**DATA:**
* start *

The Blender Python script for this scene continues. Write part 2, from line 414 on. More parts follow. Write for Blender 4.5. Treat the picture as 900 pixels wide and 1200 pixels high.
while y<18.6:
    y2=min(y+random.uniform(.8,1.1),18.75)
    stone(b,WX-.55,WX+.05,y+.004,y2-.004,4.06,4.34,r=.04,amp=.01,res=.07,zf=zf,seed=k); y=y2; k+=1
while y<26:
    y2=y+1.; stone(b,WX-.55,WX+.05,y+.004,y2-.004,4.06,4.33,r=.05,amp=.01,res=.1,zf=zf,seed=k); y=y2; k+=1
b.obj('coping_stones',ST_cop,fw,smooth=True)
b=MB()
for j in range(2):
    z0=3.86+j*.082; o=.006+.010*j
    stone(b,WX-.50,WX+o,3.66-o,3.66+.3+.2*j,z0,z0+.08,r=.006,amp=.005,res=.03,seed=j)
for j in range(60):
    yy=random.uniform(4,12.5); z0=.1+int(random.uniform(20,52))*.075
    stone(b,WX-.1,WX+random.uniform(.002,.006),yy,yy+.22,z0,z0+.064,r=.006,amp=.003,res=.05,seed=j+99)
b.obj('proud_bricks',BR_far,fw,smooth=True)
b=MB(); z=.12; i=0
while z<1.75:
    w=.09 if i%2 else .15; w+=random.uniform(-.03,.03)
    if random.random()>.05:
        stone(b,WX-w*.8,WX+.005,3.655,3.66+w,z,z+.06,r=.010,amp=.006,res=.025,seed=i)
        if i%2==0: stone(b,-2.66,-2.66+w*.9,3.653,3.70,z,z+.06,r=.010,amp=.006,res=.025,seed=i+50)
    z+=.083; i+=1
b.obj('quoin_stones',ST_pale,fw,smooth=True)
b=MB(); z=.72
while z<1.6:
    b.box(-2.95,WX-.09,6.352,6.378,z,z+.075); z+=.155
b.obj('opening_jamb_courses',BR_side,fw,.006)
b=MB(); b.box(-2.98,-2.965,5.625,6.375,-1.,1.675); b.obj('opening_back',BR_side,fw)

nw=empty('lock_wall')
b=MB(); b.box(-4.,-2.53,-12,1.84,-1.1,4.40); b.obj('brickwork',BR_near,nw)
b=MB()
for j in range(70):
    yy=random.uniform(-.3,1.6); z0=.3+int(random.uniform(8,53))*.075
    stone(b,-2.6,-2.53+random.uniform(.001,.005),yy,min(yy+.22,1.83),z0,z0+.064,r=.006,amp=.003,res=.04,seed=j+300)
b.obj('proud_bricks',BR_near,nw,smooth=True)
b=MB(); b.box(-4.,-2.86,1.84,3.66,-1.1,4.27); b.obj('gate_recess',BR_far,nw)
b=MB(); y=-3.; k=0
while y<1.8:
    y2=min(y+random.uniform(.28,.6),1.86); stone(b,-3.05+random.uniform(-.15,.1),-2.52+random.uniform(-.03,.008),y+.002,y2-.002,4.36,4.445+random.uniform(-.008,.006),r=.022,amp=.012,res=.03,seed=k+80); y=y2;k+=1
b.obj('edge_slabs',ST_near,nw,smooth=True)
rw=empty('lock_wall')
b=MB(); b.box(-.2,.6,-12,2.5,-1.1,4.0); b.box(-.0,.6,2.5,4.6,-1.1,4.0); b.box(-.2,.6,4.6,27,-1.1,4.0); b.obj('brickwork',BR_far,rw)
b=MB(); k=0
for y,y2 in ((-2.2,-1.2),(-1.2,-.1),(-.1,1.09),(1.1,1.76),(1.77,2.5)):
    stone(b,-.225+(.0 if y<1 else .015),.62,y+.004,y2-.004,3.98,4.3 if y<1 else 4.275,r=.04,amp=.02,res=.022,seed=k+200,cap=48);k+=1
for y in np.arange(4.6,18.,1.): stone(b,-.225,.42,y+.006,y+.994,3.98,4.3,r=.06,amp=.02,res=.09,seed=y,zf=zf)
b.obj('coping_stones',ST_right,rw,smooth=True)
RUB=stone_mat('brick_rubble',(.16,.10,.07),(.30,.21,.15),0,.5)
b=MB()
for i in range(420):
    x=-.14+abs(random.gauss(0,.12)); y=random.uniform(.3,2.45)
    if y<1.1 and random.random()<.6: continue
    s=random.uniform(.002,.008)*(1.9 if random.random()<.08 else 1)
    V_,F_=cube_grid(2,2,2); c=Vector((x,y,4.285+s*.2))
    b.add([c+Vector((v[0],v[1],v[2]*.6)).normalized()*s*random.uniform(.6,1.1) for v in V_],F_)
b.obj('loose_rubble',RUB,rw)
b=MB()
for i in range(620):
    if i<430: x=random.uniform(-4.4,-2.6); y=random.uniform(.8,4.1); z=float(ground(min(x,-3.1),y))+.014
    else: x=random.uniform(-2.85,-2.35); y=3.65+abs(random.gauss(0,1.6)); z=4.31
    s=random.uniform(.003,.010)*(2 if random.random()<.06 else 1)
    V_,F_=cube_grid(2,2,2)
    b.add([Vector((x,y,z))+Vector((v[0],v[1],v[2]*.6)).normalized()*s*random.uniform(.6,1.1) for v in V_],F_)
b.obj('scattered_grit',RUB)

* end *

**EXERCISE:**
Repeat the material above in full, exactly as it stands.

**SOLVED PROBLEM:**
The Blender Python script for this scene continues. Write part 2, from line 414 on. More parts follow. Write for Blender 4.5. Treat the picture as 900 pixels wide and 1200 pixels high.
while y<18.6:
    y2=min(y+random.uniform(.8,1.1),18.75)
    stone(b,WX-.55,WX+.05,y+.004,y2-.004,4.06,4.34,r=.04,amp=.01,res=.07,zf=zf,seed=k); y=y2; k+=1
while y<26:
    y2=y+1.; stone(b,WX-.55,WX+.05,y+.004,y2-.004,4.06,4.33,r=.05,amp=.01,res=.1,zf=zf,seed=k); y=y2; k+=1
b.obj('coping_stones',ST_cop,fw,smooth=True)
b=MB()
for j in range(2):
    z0=3.86+j*.082; o=.006+.010*j
    stone(b,WX-.50,WX+o,3.66-o,3.66+.3+.2*j,z0,z0+.08,r=.006,amp=.005,res=.03,seed=j)
for j in range(60):
    yy=random.uniform(4,12.5); z0=.1+int(random.uniform(20,52))*.075
    stone(b,WX-.1,WX+random.uniform(.002,.006),yy,yy+.22,z0,z0+.064,r=.006,amp=.003,res=.05,seed=j+99)
b.obj('proud_bricks',BR_far,fw,smooth=True)
b=MB(); z=.12; i=0
while z<1.75:
    w=.09 if i%2 else .15; w+=random.uniform(-.03,.03)
    if random.random()>.05:
        stone(b,WX-w*.8,WX+.005,3.655,3.66+w,z,z+.06,r=.010,amp=.006,res=.025,seed=i)
        if i%2==0: stone(b,-2.66,-2.66+w*.9,3.653,3.70,z,z+.06,r=.010,amp=.006,res=.025,seed=i+50)
    z+=.083; i+=1
b.obj('quoin_stones',ST_pale,fw,smooth=True)
b=MB(); z=.72
while z<1.6:
    b.box(-2.95,WX-.09,6.352,6.378,z,z+.075); z+=.155
b.obj('opening_jamb_courses',BR_side,fw,.006)
b=MB(); b.box(-2.98,-2.965,5.625,6.375,-1.,1.675); b.obj('opening_back',BR_side,fw)

nw=empty('lock_wall')
b=MB(); b.box(-4.,-2.53,-12,1.84,-1.1,4.40); b.obj('brickwork',BR_near,nw)
b=MB()
for j in range(70):
    yy=random.uniform(-.3,1.6); z0=.3+int(random.uniform(8,53))*.075
    stone(b,-2.6,-2.53+random.uniform(.001,.005),yy,min(yy+.22,1.83),z0,z0+.064,r=.006,amp=.003,res=.04,seed=j+300)
b.obj('proud_bricks',BR_near,nw,smooth=True)
b=MB(); b.box(-4.,-2.86,1.84,3.66,-1.1,4.27); b.obj('gate_recess',BR_far,nw)
b=MB(); y=-3.; k=0
while y<1.8:
    y2=min(y+random.uniform(.28,.6),1.86); stone(b,-3.05+random.uniform(-.15,.1),-2.52+random.uniform(-.03,.008),y+.002,y2-.002,4.36,4.445+random.uniform(-.008,.006),r=.022,amp=.012,res=.03,seed=k+80); y=y2;k+=1
b.obj('edge_slabs',ST_near,nw,smooth=True)
rw=empty('lock_wall')
b=MB(); b.box(-.2,.6,-12,2.5,-1.1,4.0); b.box(-.0,.6,2.5,4.6,-1.1,4.0); b.box(-.2,.6,4.6,27,-1.1,4.0); b.obj('brickwork',BR_far,rw)
b=MB(); k=0
for y,y2 in ((-2.2,-1.2),(-1.2,-.1),(-.1,1.09),(1.1,1.76),(1.77,2.5)):
    stone(b,-.225+(.0 if y<1 else .015),.62,y+.004,y2-.004,3.98,4.3 if y<1 else 4.275,r=.04,amp=.02,res=.022,seed=k+200,cap=48);k+=1
for y in np.arange(4.6,18.,1.): stone(b,-.225,.42,y+.006,y+.994,3.98,4.3,r=.06,amp=.02,res=.09,seed=y,zf=zf)
b.obj('coping_stones',ST_right,rw,smooth=True)
RUB=stone_mat('brick_rubble',(.16,.10,.07),(.30,.21,.15),0,.5)
b=MB()
for i in range(420):
    x=-.14+abs(random.gauss(0,.12)); y=random.uniform(.3,2.45)
    if y<1.1 and random.random()<.6: continue
    s=random.uniform(.002,.008)*(1.9 if random.random()<.08 else 1)
    V_,F_=cube_grid(2,2,2); c=Vector((x,y,4.285+s*.2))
    b.add([c+Vector((v[0],v[1],v[2]*.6)).normalized()*s*random.uniform(.6,1.1) for v in V_],F_)
b.obj('loose_rubble',RUB,rw)
b=MB()
for i in range(620):
    if i<430: x=random.uniform(-4.4,-2.6); y=random.uniform(.8,4.1); z=float(ground(min(x,-3.1),y))+.014
    else: x=random.uniform(-2.85,-2.35); y=3.65+abs(random.gauss(0,1.6)); z=4.31
    s=random.uniform(.003,.010)*(2 if random.random()<.06 else 1)
    V_,F_=cube_grid(2,2,2)
    b.add([Vector((x,y,z))+Vector((v[0],v[1],v[2]*.6)).normalized()*s*random.uniform(.6,1.1) for v in V_],F_)
b.obj('scattered_grit',RUB)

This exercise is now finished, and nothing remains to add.